**Short problem**
Copy out the lines that include the word "pixels".

>> begin Recorded information

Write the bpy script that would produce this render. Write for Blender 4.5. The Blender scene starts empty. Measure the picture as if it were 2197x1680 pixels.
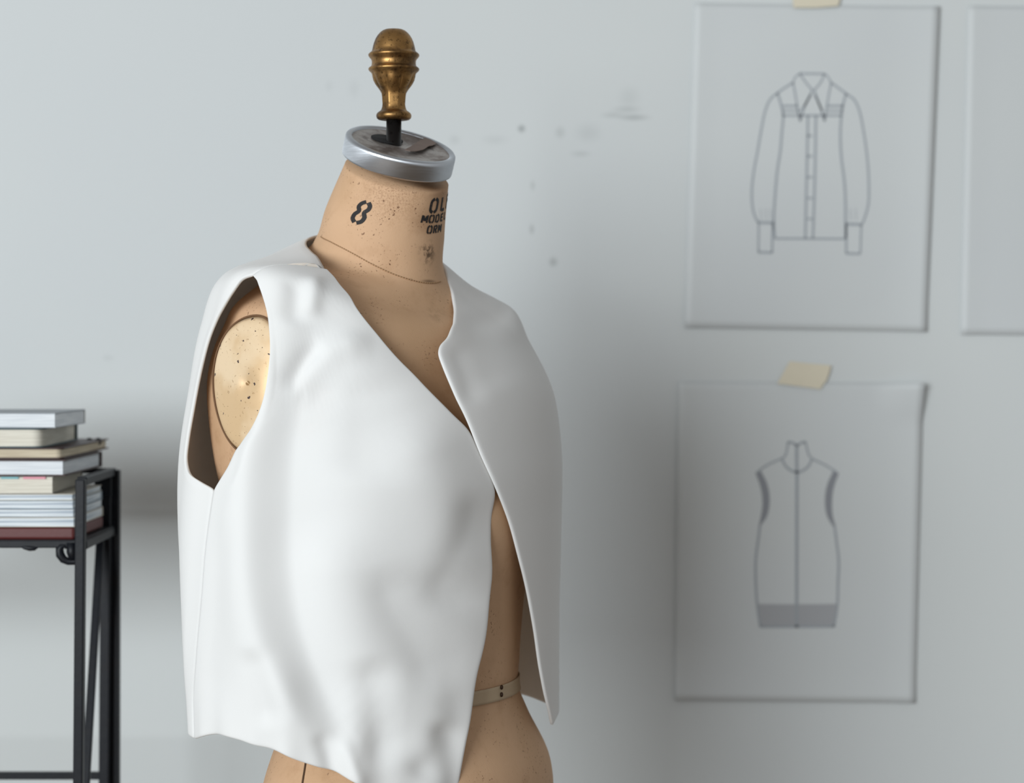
import bpy, bmesh, math, random
import numpy as np
from mathutils import Vector, Matrix

random.seed(7); rng = np.random.RandomState(7)
S = bpy.context.scene
COL = S.collection

# ------------------------------------------------------------------ camera
F = 4272.0            # focal length in pixels of the 2197 px wide frame
CX, HY, ZC = 1098.5, 750.0, 1.35
cam_d = bpy.data.cameras.new('camera'); cam = bpy.data.objects.new('camera', cam_d); COL.objects.link(cam)
cam.location = (0, 0, ZC); cam.rotation_euler = (math.pi/2, 0, 0)
cam_d.sensor_width = 36.0; cam_d.lens = F/2197.0*36.0
cam_d.shift_y = -(840.0-HY)/2197.0
cam_d.dof.use_dof = True; cam_d.dof.focus_distance = 1.76; cam_d.dof.aperture_fstop = 4.2
cam_d.clip_start = 0.05
S.camera = cam
# ------------------------------------------------------------------ light
w = bpy.data.worlds.new('room_light'); S.world = w; w.use_nodes = True
w.node_tree.nodes['Background'].inputs[0].default_value = (0.97, 0.96, 0.94, 1)
w.node_tree.nodes['Background'].inputs[1].default_value = 0.31
def area(name, loc, target, sx, sy, power, col):
    l = bpy.data.lights.new(name, 'AREA'); l.shape = 'RECTANGLE'; l.size = sx; l.size_y = sy; l.energy = power; l.color = col
    o = bpy.data.objects.new(name, l); COL.objects.link(o); o.location = loc
    o.rotation_euler = (Vector(target)-Vector(loc)).to_track_quat('-Z', 'Y').to_euler(); return o
area('window_light', (-2.70, -2.75, 1.98), (-0.1, 1.9, 1.25), 3.0, 1.9, 258.0, (0.92, 0.975, 1.0))
S.view_settings.view_transform = 'Standard'; S.view_settings.look = 'None'
S.view_settings.gamma = 1.0; S.view_settings.exposure = 0.05; S.view_settings.use_curve_mapping = False

def P(px, py, D):
    return Vector(((px-CX)/F*D, D, ZC-(py-HY)/F*D))

# ------------------------------------------------------------------ materials
def srgb(r, g, b):
    f = lambda c: (c/255/12.92) if c/255 <= 0.04045 else ((c/255+0.055)/1.055)**2.4
    return (f(r), f(g), f(b), 1)
class Mat:
    def __init__(s, name, col, rough=0.6, metal=0.0, spec=0.5):
        s.m = bpy.data.materials.new(name); s.m.use_nodes = True; s.t = s.m.node_tree; s.n = s.t.nodes; s.l = s.t.links
        s.b = s.n['Principled BSDF']; s.b.inputs['Base Color'].default_value = col
        s.b.inputs['Roughness'].default_value = rough; s.b.inputs['Metallic'].default_value = metal
        s.b.inputs['Specular IOR Level'].default_value = spec
        s.col = None; s.base = col
        s.tc = s.n.new('ShaderNodeTexCoord'); s.bumpn = None
    def noise(s, scale, detail=4, rough=0.55, dist=0.0, stretch=None, coord='Object'):
        n = s.n.new('ShaderNodeTexNoise'); n.inputs['Scale'].default_value = scale; n.inputs['Detail'].default_value = detail
        n.inputs['Roughness'].default_value = rough; n.inputs['Distortion'].default_value = dist
        src = s.tc.outputs[coord]
        if stretch:
            mp = s.n.new('ShaderNodeMapping'); mp.inputs['Scale'].default_value = stretch; s.l.new(src, mp.inputs['Vector']); src = mp.outputs[0]
        s.l.new(src, n.inputs['Vector']); return n.outputs['Fac']
    def ramp(s, fac, a, b, inv=False):
        r = s.n.new('ShaderNodeMapRange'); r.inputs['From Min'].default_value = a; r.inputs['From Max'].default_value = b
        r.interpolation_type = 'SMOOTHSTEP'
        if inv: r.inputs['To Min'].default_value = 1; r.inputs['To Max'].default_value = 0
        s.l.new(fac, r.inputs['Value']); return r.outputs[0]
    def mul(s, a, b):
        m = s.n.new('ShaderNodeMath'); m.operation = 'MULTIPLY'
        for i, x in enumerate((a, b)):
            if isinstance(x, (int, float)): m.inputs[i].default_value = x
            else: s.l.new(x, m.inputs[i])
        return m.outputs[0]
    def mix(s, fac, col):
        m = s.n.new('ShaderNodeMix'); m.data_type = 'RGBA'
        if s.col is None: m.inputs['A'].default_value = s.base
        else: s.l.new(s.col, m.inputs['A'])
        m.inputs['B'].default_value = col
        if isinstance(fac, (int, float)): m.inputs['Factor'].default_value = fac
        else: s.l.new(fac, m.inputs['Factor'])
        s.col = m.outputs['Result']; s.l.new(s.col, s.b.inputs['Base Color']); return s
    def spot(s, p, r, r2=None):
        """mask near a point of the object (p in object space), radius r metres, ragged by noise"""
        v = s.n.new('ShaderNodeVectorMath'); v.operation = 'SUBTRACT'; s.l.new(s.tc.outputs['Object'], v.inputs[0]); v.inputs[1].default_value = p
        k = s.n.new('ShaderNodeVectorMath'); k.operation = 'MULTIPLY'; s.l.new(v.outputs[0], k.inputs[0])
        rr = r if isinstance(r, tuple) else (r, r, r); k.inputs[1].default_value = tuple(1/x for x in rr)
        q = s.n.new('ShaderNodeVectorMath'); q.operation = 'LENGTH'; s.l.new(k.outputs[0], q.inputs[0])
        return s.ramp(q.outputs['Value'], 0.0, 1.0, inv=True)
    def bump(s, h, strength=0.2, dist=0.001):
        b = s.n.new('ShaderNodeBump'); b.inputs['Strength'].default_value = strength; b.inputs['Distance'].default_value = dist
        s.l.new(h, b.inputs['Height'])
        if s.bumpn: s.l.new(s.bumpn.outputs[0], b.inputs['Normal'])
        s.bumpn = b; s.l.new(b.outputs[0], s.b.inputs['Normal']); return s
    def rough(s, fac, a, b):
        r = s.n.new('ShaderNodeMapRange'); r.inputs['To Min'].default_value = a; r.inputs['To Max'].default_value = b
        s.l.new(fac, r.inputs['Value']); s.l.new(r.outputs[0], s.b.inputs['Roughness']); return s

# ------------------------------------------------------------------ helpers
def tag(o, label=None, cat=None, group=None, kind=None):
    if label: o['label'] = label
    if cat: o['category'] = cat
    if group: o['group'] = group
    if kind: o['kind'] = kind
    return o
def empty(name, loc, label=None, cat=None, group=None):
    o = bpy.data.objects.new(name, None); COL.objects.link(o); o.location = loc; o.empty_display_size = .05
    return tag(o, label, cat, group)
def obj(name, verts, faces, mats, parent=None, smooth=True, recalc=True, loc=None):
    """verts are world coordinates; the object's origin goes to loc (or to the middle of the mesh)"""
    me = bpy.data.meshes.new(name)
    V = np.array([tuple(v) for v in verts], dtype=float)
    if loc is None: loc = Vector(tuple((V.max(0)+V.min(0))/2))
    loc = Vector(loc)
    me.from_pydata([tuple(v-np.array(loc)) for v in V], [], [tuple(f) for f in faces])
    if recalc:
        bm = bmesh.new(); bm.from_mesh(me); bmesh.ops.recalc_face_normals(bm, faces=bm.faces); bm.to_mesh(me); bm.free()
    for m in (mats if isinstance(mats, (list, tuple)) else [mats]): me.materials.append(m.m)
    if smooth: me.polygons.foreach_set('use_smooth', [True]*len(me.polygons))
    o = bpy.data.objects.new(name, me); COL.objects.link(o)
    if parent is not None:
        o.parent = parent
        pl = Vector((0, 0, 0)); q = parent
        while q is not None: pl += q.location; q = q.parent
        o.location = loc - pl
    else: o.location = loc
    return o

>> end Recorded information

**Output of the exercise**
Write the bpy script that would produce this render. Write for Blender 4.5. The Blender scene starts empty. Measure the picture as if it were 2197x1680 pixels.
F = 4272.0            # focal length in pixels of the 2197 px wide frame